Two biofuel plants for Eastern Cape
South Africa's most advanced industrial development zones (IDZs), Coega and East London, are preparing to drive the agricultural revolution which will generate about 55 000 farm jobs.
This will take the number of people employed in the province's agricultural sector to 120 000, reducing Eastern Cape's reliance on the car industry.
The automotive sector, which contributes roughly 8% to the country's economic activity, is regarded as the province's lifeblood despite its shedding thousands of jobs over the past years.
It still employs 29 000 workers, who earn higher salaries than farmworkers.
The 55 000 jobs will have a significant effect on Eastern Cape's unemployment rate - a staggering 38%, well above the national average of 23%.

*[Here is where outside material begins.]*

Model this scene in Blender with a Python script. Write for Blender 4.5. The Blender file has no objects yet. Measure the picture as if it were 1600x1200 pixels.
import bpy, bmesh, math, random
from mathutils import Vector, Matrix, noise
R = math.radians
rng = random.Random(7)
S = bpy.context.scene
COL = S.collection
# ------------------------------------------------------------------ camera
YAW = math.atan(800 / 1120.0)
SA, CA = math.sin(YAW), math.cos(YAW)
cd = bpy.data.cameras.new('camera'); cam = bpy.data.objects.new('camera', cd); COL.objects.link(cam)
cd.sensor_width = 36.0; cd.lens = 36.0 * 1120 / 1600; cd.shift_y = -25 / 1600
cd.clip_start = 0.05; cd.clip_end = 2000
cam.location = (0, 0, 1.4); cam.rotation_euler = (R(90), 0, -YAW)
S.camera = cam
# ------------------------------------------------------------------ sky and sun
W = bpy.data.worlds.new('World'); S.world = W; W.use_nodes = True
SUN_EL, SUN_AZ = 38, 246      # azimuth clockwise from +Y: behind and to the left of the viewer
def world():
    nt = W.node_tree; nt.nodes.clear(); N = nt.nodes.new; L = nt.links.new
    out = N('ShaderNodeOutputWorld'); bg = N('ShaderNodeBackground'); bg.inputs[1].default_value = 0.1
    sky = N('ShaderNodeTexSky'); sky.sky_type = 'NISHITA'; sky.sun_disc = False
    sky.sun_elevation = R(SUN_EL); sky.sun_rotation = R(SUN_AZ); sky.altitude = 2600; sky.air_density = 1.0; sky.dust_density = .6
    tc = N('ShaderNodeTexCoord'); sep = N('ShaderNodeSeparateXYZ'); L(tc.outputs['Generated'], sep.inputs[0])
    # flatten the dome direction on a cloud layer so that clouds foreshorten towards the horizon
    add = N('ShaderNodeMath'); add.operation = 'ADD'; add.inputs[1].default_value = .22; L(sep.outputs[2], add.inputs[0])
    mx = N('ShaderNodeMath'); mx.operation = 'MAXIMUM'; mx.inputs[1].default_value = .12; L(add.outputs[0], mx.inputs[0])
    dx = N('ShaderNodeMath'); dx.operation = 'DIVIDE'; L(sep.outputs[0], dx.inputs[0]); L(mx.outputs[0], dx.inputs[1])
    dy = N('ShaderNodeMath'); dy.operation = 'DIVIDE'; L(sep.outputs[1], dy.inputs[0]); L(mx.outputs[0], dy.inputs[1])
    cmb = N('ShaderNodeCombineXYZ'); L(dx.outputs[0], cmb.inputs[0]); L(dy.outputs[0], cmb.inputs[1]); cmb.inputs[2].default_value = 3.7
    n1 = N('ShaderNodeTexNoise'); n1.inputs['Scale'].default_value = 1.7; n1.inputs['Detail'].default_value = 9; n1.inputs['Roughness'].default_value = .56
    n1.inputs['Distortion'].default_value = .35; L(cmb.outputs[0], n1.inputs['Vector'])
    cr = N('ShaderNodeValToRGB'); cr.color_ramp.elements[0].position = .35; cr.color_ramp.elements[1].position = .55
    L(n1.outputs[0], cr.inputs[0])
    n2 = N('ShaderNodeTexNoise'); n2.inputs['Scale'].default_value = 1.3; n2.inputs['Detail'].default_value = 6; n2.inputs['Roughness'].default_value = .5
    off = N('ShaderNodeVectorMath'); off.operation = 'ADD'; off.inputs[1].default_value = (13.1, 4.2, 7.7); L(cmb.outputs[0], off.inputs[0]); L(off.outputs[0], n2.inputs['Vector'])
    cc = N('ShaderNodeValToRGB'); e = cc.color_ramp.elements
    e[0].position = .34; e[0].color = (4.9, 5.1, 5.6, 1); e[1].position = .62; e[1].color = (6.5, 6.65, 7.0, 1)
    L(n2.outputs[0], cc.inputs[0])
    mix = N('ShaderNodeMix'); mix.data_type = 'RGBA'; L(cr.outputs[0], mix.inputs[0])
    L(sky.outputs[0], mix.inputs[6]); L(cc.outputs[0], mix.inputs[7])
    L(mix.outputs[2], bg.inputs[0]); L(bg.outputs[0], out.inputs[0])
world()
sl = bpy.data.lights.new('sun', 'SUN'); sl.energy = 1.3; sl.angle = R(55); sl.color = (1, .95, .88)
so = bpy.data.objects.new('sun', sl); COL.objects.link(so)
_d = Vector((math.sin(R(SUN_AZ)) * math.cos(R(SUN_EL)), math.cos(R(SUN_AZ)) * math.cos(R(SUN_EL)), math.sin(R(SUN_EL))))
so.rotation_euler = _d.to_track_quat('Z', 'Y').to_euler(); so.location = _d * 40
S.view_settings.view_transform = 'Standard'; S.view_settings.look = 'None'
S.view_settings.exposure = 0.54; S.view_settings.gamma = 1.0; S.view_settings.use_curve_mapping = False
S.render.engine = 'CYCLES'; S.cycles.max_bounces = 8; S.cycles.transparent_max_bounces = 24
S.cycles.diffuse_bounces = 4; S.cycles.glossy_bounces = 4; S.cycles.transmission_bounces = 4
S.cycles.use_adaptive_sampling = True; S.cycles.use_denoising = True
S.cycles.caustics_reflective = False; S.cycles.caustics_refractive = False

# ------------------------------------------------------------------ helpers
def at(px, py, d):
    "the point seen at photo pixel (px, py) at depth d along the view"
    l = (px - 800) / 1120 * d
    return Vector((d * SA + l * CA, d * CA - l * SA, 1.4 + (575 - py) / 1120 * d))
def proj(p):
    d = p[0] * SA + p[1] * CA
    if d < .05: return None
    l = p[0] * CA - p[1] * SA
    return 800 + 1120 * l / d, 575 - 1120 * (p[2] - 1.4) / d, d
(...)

Farmers in the poverty-stricken province will supply the province's biodiesel refineries with crops.
The Coega IDZ, near Port Elizabeth, will use soya beans while the East London IDZ has identified canola as fuel for its refinery.
Both soya beans and canola are used to produce cooking oil. The crops are also processed into animal feed.
The Coega IDZ is so serious about getting its biofuel plant off the ground that it has found an investor that is already hard at work building a R1.5 billion soya bean processing plant.
The plant, whose owner is Australian firm Rainbow Nation Renewable Fuels (RNRF), will turn the beans into two by-products - meal and oil.
RNRF is applying for a licence from the government to transform soya bean oil into biodiesel. The meal from the Coega plant will be sold to poultry farmers as feed.
The production of soya meal will be a major breakthrough for the country as it currently imports one million tons from Argentina at a cost of R 4.5 billion. South Africa also imports about 275 000 tons of soya oil.
Geoff Mordt, RNRF managing director, says the firm's R1.5 billion investment at Coega will save the country much-needed foreign currency and help stimulate agriculture in the Eastern Cape, as the plant will buy one million tons of soya beans from local farmers.
"South Africa will become self-sufficient in soya bean oil and meal production through this investment.
"This will save the country R4.5 billion in foreign currency, which we currently pay for soya bean imports. This saving will support our balance of payment, which is in deficit," says Mordt.
Mordt says the Coega refinery will generate a turnover of R5.7 billion in its first year of operation, rising to R9.1 billion by year five.
The East London IDZ is also on course to have its biodiesel plant operational late next year or early 2010. The IDZ is close to tying up loose ends with an interested German investor. The East London refinery will cost R 2.5 billion to build and will consume R2.4 billion worth of canola, which will be supplied by local farmers.
About 70% of the diesel produced at the plant will be exported to Europe, where there is a huge demand for environmentally harmless biofuels as opposed to fossil fuels that are blamed for climate change and global warming. "The Eastern Cape has a large area of undeveloped crop land estimated at one million hectares. The advantage to the province is that the biodiesel offers a potential injection of foreign investment that can be used for agrarian transformation in the underdeveloped rural areas," says Msokoli Ntombana, a biofuels specialist at the East London IDZ.
The supporters of the Eastern Cape's biodiesel refineries say the plants pose no threat to food security as food production for human consumption, mainly maize, is not going to be disrupted.
They say canola and soya beans are the perfect rotational crops for maize, which tends to produce shrinking yields if it is planted in one field repeatedly without a break. The fields that are earmarked for maize production breaks could be used to plant soya beans, thereby generating more revenue for farmers.
"Canola is a dry land, winter crop which makes it highly suitable as a rotational crop for other summer crops, such as maize and soya beans. This characteristic of canola causes it to be a complementary crop to the existing food crops," says Ntombana.
Of the 55 000 jobs that will be created through the Eastern Cape's biofuels strategy, 20 000 will be generated by the soya bean project and the remainder of the jobs will be created by the canola refinery. At plant level, the refineries will create a total of 550 jobs.
The refineries are also planning to sell 25% of their businesses to blacks, with the East London plant selling its stake to the farmers who will be supplying it with the canola crop.